Let’s look at ‘The Media’ where there is some indirect attempt to address this:

Otherwise you’re mixing pills and gin and your friends are debating if it constitutes a true attempt,

recklessness, a cry for help, before deciding it makes no difference, it’s pain behavior, he has to be

checked in, monitored, sponsored, set to music. Anyway, the girls are down and I can talk. I’m just

clicking on things in bed, a review by a man who says I have no feelings and hate art.

On Feeling…

I do not think that Ben Lerner nor his speaker has ‘no feelings and hate[s] art’ (‘The Media’), far from it. It seems he struggles deeply with the often-conflicting roles of artist/earner/parent and with what is at stake in that struggle. Everything is on the line here – the speaker unable to fully reconcile the demands these roles make upon them, he becomes marooned while shuttling between these stations – as if playing musical chairs and being left to contemplate the failure, the loneliness, when the music stops.

I am interested in this experience of isolation – when the music does in fact stop. It is a deeply affecting passage, because it looks precisely like the ‘pain behavior’ he refers to. Here Lerner’s speaker is like us; vulnerable, afraid to be brought back down to earth, or beyond, afraid to be told, after everything, he’s no good. These are the difficulties Lerner seems to begin to both tackle and avoid as he is inevitably seen to be jumping in and out of the speaker’s voice: ‘And it’s me, Ben, just calling to check in’ (‘The Media’).
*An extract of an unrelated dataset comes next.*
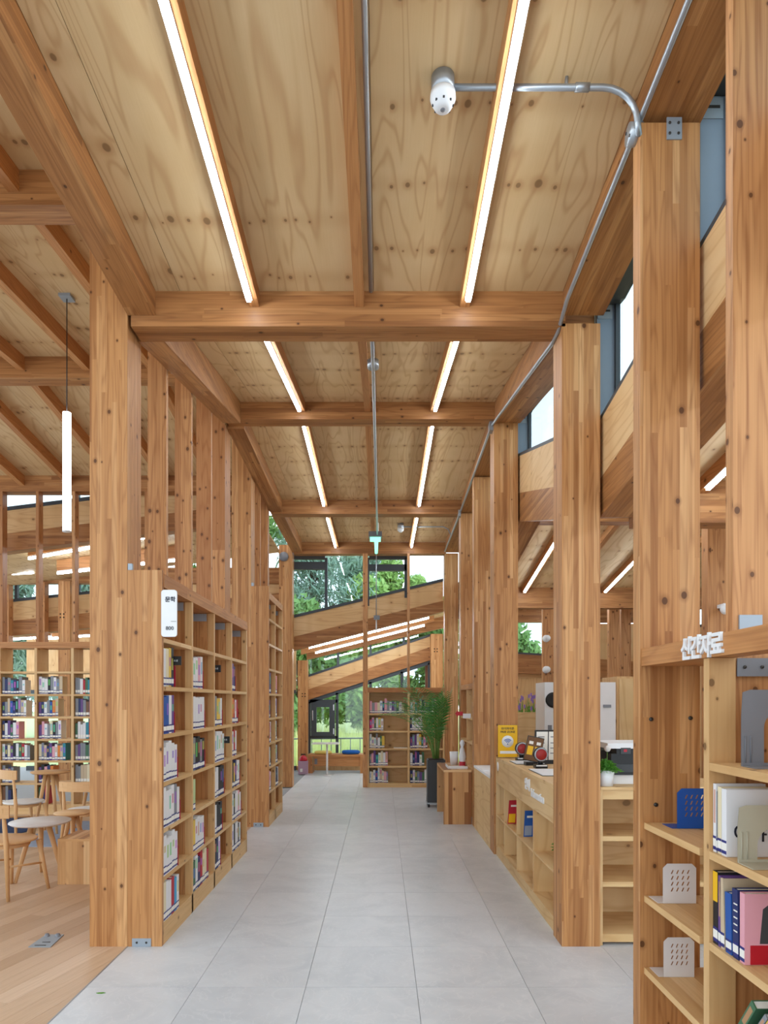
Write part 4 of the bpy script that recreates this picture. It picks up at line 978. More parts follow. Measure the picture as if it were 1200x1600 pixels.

So, what does Lerner’s speaker lose in the course of this struggle? There are some clues with a healthy smattering of ‘vaguely erotic’s (‘The Dark Threw Patches Down Upon Me Also’) and several other underexplored references to desire scattered through the collection. We find desires relegated to the general in ‘Auto-Tune’, elevated to the altruistic in ‘Untitled (Triptych)’, hidden from view in ‘The Readers’ and ‘The Grove’, and destroyed altogether in ‘The Lights’:

I hold the back of his head and see

unexplained lights over him

that love makes, even if what I want in part

is to be destroyed, all of us

at once, and so the end of desire is caught in it

I think it is ok to want that …

…& Destruction

Here Lerner’s speaker envisages a collective end, and along with it the end of the problem of (his own?) desire. The absoluteness of this as a solution indicates deep difficulty in the encounter with (or consequences of) desire. Exactly as a person in profound emotional pain might posit their own ending as the only solve. This is nothing if not ‘pain behaviour’. But what aspect of who’s desire is Lerner’s speaker intimating? Or is desire in its entirety that which might usefully be destroyed, and if so – why? What is the unsayable, unbearable alternative?

Lerner’s speaker has us believe he can feel ‘it getting away from me’ (in both ‘The Dark Threw Patches…’ and ‘The Rose’) but the collection never looks like doing anything close to that. Perhaps a Ben Lerner collection which more freely explores what happens when it does, or why it does might be possible, even necessary? Holding my breath for that might be a bad idea, but buying his next book might not. The Lights cements Ben Lerner near the top of my ‘must buy’ list, he should be on yours, too. More of this.